A Criticism of Criticism


Nobody enjoys being criticized. Imagine that after you work through one or two (or five) drafts of a chapter, erase all the doodles in the margins, read it over a million times, deemed it your best work yet, you finally decide to show it to someone. Now imagine that instead of marveling at your literary genius, they point out every spliced comma and forgotten conjunction, each tiny spelling mistake, and then proceed to tear away at the plot and characters and say it's too short and too dramatic. And this leaves you feeling that nobody loves you but God and the cat. (The dog is playing with your critic.) Everyone, whether or not they own a cat, has been through this: they expect to get praise, and get problems instead.

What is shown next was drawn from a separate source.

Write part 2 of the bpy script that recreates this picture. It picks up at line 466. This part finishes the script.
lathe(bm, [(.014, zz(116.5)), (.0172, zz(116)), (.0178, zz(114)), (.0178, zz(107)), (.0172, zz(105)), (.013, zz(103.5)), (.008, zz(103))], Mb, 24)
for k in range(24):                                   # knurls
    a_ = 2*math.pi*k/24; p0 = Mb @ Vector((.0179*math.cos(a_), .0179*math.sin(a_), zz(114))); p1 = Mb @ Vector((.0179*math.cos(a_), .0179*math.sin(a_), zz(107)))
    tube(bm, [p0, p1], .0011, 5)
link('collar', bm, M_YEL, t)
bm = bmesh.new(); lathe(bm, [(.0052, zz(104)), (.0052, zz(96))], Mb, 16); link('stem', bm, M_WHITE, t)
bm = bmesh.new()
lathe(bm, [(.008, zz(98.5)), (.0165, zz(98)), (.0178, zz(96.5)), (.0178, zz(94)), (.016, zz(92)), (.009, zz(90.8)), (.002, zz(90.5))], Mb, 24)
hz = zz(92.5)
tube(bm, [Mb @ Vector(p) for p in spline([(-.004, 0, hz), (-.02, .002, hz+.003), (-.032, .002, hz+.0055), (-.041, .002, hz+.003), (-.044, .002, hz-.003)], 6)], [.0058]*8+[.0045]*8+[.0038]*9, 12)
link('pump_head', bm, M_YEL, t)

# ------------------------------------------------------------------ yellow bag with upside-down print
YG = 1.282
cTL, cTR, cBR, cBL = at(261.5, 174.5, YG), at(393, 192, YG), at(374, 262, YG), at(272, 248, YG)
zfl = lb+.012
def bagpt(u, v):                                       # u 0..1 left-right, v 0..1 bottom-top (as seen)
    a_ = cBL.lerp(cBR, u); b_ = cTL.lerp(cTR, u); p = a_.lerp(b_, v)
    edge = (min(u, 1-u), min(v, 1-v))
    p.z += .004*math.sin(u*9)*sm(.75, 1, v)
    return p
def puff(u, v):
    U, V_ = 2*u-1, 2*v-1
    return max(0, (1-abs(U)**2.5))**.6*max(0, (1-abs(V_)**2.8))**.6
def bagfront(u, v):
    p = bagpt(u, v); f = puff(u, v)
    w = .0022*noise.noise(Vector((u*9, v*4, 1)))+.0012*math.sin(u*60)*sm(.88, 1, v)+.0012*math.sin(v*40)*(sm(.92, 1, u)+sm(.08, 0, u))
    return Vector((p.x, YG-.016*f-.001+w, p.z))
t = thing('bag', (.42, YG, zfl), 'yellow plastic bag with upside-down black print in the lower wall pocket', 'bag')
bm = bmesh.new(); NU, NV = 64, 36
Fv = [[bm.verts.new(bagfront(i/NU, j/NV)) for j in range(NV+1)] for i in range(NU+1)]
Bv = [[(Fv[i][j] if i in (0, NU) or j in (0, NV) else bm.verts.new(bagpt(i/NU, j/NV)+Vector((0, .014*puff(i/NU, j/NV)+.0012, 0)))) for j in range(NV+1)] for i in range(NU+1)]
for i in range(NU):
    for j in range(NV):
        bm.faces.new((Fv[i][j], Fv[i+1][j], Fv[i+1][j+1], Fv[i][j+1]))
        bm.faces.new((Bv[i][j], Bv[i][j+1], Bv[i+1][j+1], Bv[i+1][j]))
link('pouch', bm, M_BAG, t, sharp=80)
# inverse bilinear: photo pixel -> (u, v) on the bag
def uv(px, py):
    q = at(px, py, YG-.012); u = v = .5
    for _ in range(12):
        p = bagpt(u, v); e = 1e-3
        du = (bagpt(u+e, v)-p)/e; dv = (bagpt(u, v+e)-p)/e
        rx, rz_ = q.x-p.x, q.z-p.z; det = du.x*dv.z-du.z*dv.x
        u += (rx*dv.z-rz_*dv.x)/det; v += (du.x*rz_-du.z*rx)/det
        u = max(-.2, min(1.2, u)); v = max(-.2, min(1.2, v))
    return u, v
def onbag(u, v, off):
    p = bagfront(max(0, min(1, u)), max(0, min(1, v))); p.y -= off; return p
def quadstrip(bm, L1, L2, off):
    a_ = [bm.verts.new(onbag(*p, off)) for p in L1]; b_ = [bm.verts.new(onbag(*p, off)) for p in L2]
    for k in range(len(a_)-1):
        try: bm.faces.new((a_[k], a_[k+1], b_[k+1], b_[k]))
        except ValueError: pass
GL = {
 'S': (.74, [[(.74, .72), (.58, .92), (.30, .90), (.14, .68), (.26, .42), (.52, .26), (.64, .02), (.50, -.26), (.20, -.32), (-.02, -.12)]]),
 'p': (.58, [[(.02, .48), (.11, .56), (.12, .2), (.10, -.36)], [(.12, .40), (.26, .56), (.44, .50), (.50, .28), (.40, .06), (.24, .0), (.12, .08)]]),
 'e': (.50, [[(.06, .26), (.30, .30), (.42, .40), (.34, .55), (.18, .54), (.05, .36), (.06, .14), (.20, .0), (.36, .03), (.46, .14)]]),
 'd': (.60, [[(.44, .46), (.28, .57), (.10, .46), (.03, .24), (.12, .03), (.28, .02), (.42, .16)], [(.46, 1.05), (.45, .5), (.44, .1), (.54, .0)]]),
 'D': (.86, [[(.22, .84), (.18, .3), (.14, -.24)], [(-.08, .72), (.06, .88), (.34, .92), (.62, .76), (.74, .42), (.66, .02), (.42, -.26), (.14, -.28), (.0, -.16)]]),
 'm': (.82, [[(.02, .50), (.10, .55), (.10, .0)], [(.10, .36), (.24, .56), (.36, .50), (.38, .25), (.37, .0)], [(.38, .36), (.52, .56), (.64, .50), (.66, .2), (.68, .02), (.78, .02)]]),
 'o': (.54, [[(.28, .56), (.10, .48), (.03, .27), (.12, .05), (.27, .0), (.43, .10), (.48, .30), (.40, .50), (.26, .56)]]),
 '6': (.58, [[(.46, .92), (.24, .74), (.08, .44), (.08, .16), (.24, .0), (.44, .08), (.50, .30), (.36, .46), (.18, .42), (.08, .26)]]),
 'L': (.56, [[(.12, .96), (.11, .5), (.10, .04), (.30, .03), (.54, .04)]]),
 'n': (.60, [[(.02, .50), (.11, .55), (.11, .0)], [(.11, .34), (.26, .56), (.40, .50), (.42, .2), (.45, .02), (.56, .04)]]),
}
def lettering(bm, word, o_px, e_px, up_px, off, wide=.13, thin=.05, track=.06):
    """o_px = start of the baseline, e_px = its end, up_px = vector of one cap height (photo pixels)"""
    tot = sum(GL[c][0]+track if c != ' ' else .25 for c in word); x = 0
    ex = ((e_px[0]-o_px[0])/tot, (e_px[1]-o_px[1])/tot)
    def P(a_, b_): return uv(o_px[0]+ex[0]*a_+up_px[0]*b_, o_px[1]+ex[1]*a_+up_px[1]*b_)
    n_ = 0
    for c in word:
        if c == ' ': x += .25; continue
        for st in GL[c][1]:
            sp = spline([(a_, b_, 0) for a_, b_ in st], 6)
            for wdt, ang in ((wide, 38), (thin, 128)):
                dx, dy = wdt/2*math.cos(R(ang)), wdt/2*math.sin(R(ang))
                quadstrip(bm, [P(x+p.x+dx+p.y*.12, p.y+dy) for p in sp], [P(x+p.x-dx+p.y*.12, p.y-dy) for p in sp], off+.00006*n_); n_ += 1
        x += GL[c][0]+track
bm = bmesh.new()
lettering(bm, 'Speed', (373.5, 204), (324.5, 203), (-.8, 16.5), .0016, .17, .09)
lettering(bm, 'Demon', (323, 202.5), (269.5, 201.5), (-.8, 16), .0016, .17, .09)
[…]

(Almost as bad is when you hand a completed draft of Chapter Whatever to your sibling, and they take forever to read it, and then all the pages are out of order, and then when you ask how they like it, they say, "It's okay," and won't elaborate. It's worse when they don't finish it or won't start it in the first place.)

The lesson here is, it's not about how your critics receive your work, it's about how you receive their criticism. Fix your technical mistakes, add a few more details, tone down the drama, and stop handing finished drafts to your brother. It's easy to let critics get you down, but when they do, it's even easier to use their words to lift your piece up.

Say mom doesn't like the length, or dad wishes there were more dialogue tags, or your cousins think it's boring, or your friends have unanswered questions. You can turn what at first sounds like trash-talk into a veritable treasure-trove.